• [STATED GOAL]
Make an exact transcription of the material, leaving out all images.
------------
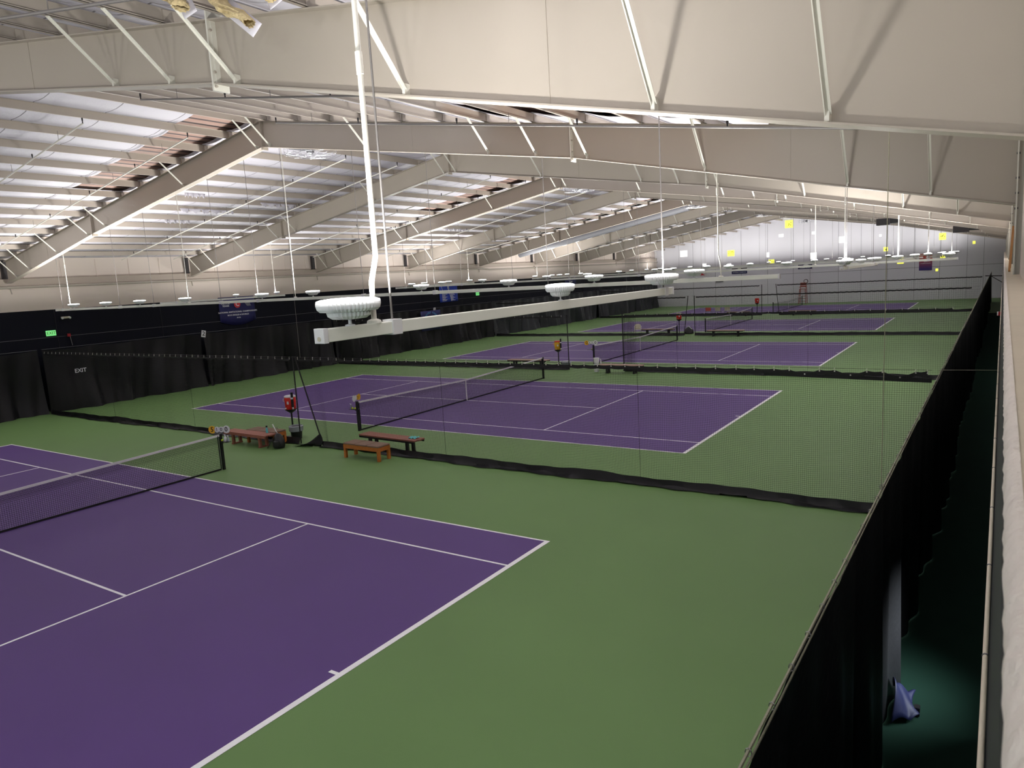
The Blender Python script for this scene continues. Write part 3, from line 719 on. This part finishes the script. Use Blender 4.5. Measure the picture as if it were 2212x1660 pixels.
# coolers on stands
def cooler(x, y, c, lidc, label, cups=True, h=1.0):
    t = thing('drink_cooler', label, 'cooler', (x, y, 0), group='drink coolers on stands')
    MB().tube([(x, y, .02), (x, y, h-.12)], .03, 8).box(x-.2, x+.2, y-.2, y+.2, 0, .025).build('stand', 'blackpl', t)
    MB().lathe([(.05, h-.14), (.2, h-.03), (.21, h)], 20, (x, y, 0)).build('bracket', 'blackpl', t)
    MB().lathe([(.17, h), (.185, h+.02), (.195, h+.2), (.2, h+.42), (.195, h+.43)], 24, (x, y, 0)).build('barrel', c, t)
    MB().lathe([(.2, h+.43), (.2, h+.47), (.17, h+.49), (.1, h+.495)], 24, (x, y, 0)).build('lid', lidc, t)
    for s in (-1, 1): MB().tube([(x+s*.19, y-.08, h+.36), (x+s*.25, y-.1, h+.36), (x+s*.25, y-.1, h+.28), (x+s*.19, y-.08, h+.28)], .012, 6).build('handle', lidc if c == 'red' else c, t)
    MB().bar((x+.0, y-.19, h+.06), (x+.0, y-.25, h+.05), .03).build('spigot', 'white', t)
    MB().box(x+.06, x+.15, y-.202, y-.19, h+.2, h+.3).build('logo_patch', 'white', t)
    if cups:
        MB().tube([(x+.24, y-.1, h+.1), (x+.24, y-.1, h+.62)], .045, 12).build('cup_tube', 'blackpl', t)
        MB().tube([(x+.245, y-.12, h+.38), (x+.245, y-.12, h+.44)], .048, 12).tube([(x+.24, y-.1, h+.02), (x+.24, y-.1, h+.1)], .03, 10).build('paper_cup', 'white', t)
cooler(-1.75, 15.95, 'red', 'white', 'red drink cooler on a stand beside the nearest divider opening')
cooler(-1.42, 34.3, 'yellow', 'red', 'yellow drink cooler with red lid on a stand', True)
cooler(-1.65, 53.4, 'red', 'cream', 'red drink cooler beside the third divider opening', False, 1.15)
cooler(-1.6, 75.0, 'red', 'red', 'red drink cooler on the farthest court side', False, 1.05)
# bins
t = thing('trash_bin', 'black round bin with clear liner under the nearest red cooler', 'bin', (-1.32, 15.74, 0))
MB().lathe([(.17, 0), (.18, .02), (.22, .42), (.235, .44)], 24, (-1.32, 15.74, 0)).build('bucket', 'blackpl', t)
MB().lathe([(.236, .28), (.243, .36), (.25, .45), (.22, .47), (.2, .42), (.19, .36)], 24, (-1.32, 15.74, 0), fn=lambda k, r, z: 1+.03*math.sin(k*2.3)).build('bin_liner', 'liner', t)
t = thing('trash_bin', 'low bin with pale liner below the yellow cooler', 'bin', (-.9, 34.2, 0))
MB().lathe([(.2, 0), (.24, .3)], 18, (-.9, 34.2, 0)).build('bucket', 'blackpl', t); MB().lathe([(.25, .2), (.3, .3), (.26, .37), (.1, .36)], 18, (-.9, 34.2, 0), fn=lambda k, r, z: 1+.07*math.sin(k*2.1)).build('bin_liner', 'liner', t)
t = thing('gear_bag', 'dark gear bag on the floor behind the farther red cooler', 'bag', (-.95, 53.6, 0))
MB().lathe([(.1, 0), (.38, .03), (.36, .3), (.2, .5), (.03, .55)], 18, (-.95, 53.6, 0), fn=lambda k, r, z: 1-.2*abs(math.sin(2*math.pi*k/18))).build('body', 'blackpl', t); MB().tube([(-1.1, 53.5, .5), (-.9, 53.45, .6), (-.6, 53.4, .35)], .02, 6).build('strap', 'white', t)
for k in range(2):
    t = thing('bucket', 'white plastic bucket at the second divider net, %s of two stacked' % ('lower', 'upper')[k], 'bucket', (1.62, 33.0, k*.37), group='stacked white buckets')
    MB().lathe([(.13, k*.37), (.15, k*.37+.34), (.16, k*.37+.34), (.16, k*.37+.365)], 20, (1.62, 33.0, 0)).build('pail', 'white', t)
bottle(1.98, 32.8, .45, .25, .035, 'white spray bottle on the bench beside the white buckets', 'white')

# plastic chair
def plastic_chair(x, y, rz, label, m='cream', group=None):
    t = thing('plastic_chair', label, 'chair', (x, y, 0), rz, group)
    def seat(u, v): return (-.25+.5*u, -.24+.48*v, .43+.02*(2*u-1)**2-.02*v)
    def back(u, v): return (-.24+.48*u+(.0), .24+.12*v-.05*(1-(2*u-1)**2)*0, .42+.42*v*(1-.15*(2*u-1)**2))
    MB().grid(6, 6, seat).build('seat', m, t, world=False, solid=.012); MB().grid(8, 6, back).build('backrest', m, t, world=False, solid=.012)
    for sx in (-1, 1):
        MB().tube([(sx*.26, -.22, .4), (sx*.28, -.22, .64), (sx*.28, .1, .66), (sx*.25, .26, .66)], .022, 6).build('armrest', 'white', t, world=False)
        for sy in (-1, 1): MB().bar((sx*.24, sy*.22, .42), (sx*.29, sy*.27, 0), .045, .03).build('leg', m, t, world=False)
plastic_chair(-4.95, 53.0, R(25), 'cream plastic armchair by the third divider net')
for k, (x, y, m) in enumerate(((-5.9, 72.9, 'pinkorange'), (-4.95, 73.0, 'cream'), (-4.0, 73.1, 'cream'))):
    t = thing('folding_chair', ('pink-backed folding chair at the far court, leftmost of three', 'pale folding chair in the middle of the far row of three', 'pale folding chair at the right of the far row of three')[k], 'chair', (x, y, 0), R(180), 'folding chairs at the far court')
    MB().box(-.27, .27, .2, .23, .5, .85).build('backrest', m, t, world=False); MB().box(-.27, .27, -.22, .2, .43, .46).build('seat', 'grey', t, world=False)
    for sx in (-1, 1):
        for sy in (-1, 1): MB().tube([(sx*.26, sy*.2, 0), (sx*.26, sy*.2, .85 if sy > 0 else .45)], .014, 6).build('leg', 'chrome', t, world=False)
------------
• [FULL ANSWER]
The Blender Python script for this scene continues. Write part 3, from line 719 on. This part finishes the script. Use Blender 4.5. Measure the picture as if it were 2212x1660 pixels.
# coolers on stands
def cooler(x, y, c, lidc, label, cups=True, h=1.0):
    t = thing('drink_cooler', label, 'cooler', (x, y, 0), group='drink coolers on stands')
    MB().tube([(x, y, .02), (x, y, h-.12)], .03, 8).box(x-.2, x+.2, y-.2, y+.2, 0, .025).build('stand', 'blackpl', t)
    MB().lathe([(.05, h-.14), (.2, h-.03), (.21, h)], 20, (x, y, 0)).build('bracket', 'blackpl', t)
    MB().lathe([(.17, h), (.185, h+.02), (.195, h+.2), (.2, h+.42), (.195, h+.43)], 24, (x, y, 0)).build('barrel', c, t)
    MB().lathe([(.2, h+.43), (.2, h+.47), (.17, h+.49), (.1, h+.495)], 24, (x, y, 0)).build('lid', lidc, t)
    for s in (-1, 1): MB().tube([(x+s*.19, y-.08, h+.36), (x+s*.25, y-.1, h+.36), (x+s*.25, y-.1, h+.28), (x+s*.19, y-.08, h+.28)], .012, 6).build('handle', lidc if c == 'red' else c, t)
    MB().bar((x+.0, y-.19, h+.06), (x+.0, y-.25, h+.05), .03).build('spigot', 'white', t)
    MB().box(x+.06, x+.15, y-.202, y-.19, h+.2, h+.3).build('logo_patch', 'white', t)
    if cups:
        MB().tube([(x+.24, y-.1, h+.1), (x+.24, y-.1, h+.62)], .045, 12).build('cup_tube', 'blackpl', t)
        MB().tube([(x+.245, y-.12, h+.38), (x+.245, y-.12, h+.44)], .048, 12).tube([(x+.24, y-.1, h+.02), (x+.24, y-.1, h+.1)], .03, 10).build('paper_cup', 'white', t)
cooler(-1.75, 15.95, 'red', 'white', 'red drink cooler on a stand beside the nearest divider opening')
cooler(-1.42, 34.3, 'yellow', 'red', 'yellow drink cooler with red lid on a stand', True)
cooler(-1.65, 53.4, 'red', 'cream', 'red drink cooler beside the third divider opening', False, 1.15)
cooler(-1.6, 75.0, 'red', 'red', 'red drink cooler on the farthest court side', False, 1.05)
# bins
t = thing('trash_bin', 'black round bin with clear liner under the nearest red cooler', 'bin', (-1.32, 15.74, 0))
MB().lathe([(.17, 0), (.18, .02), (.22, .42), (.235, .44)], 24, (-1.32, 15.74, 0)).build('bucket', 'blackpl', t)
MB().lathe([(.236, .28), (.243, .36), (.25, .45), (.22, .47), (.2, .42), (.19, .36)], 24, (-1.32, 15.74, 0), fn=lambda k, r, z: 1+.03*math.sin(k*2.3)).build('bin_liner', 'liner', t)
t = thing('trash_bin', 'low bin with pale liner below the yellow cooler', 'bin', (-.9, 34.2, 0))
MB().lathe([(.2, 0), (.24, .3)], 18, (-.9, 34.2, 0)).build('bucket', 'blackpl', t); MB().lathe([(.25, .2), (.3, .3), (.26, .37), (.1, .36)], 18, (-.9, 34.2, 0), fn=lambda k, r, z: 1+.07*math.sin(k*2.1)).build('bin_liner', 'liner', t)
t = thing('gear_bag', 'dark gear bag on the floor behind the farther red cooler', 'bag', (-.95, 53.6, 0))
MB().lathe([(.1, 0), (.38, .03), (.36, .3), (.2, .5), (.03, .55)], 18, (-.95, 53.6, 0), fn=lambda k, r, z: 1-.2*abs(math.sin(2*math.pi*k/18))).build('body', 'blackpl', t); MB().tube([(-1.1, 53.5, .5), (-.9, 53.45, .6), (-.6, 53.4, .35)], .02, 6).build('strap', 'white', t)
for k in range(2):
    t = thing('bucket', 'white plastic bucket at the second divider net, %s of two stacked' % ('lower', 'upper')[k], 'bucket', (1.62, 33.0, k*.37), group='stacked white buckets')
    MB().lathe([(.13, k*.37), (.15, k*.37+.34), (.16, k*.37+.34), (.16, k*.37+.365)], 20, (1.62, 33.0, 0)).build('pail', 'white', t)
bottle(1.98, 32.8, .45, .25, .035, 'white spray bottle on the bench beside the white buckets', 'white')

# plastic chair
def plastic_chair(x, y, rz, label, m='cream', group=None):
    t = thing('plastic_chair', label, 'chair', (x, y, 0), rz, group)
    def seat(u, v): return (-.25+.5*u, -.24+.48*v, .43+.02*(2*u-1)**2-.02*v)
    def back(u, v): return (-.24+.48*u+(.0), .24+.12*v-.05*(1-(2*u-1)**2)*0, .42+.42*v*(1-.15*(2*u-1)**2))
    MB().grid(6, 6, seat).build('seat', m, t, world=False, solid=.012); MB().grid(8, 6, back).build('backrest', m, t, world=False, solid=.012)
    for sx in (-1, 1):
        MB().tube([(sx*.26, -.22, .4), (sx*.28, -.22, .64), (sx*.28, .1, .66), (sx*.25, .26, .66)], .022, 6).build('armrest', 'white', t, world=False)
        for sy in (-1, 1): MB().bar((sx*.24, sy*.22, .42), (sx*.29, sy*.27, 0), .045, .03).build('leg', m, t, world=False)
plastic_chair(-4.95, 53.0, R(25), 'cream plastic armchair by the third divider net')
for k, (x, y, m) in enumerate(((-5.9, 72.9, 'pinkorange'), (-4.95, 73.0, 'cream'), (-4.0, 73.1, 'cream'))):
    t = thing('folding_chair', ('pink-backed folding chair at the far court, leftmost of three', 'pale folding chair in the middle of the far row of three', 'pale folding chair at the right of the far row of three')[k], 'chair', (x, y, 0), R(180), 'folding chairs at the far court')
    MB().box(-.27, .27, .2, .23, .5, .85).build('backrest', m, t, world=False); MB().box(-.27, .27, -.22, .2, .43, .46).build('seat', 'grey', t, world=False)
    for sx in (-1, 1):
        for sy in (-1, 1): MB().tube([(sx*.26, sy*.2, 0), (sx*.26, sy*.2, .85 if sy > 0 else .45)], .014, 6).build('leg', 'chrome', t, world=False)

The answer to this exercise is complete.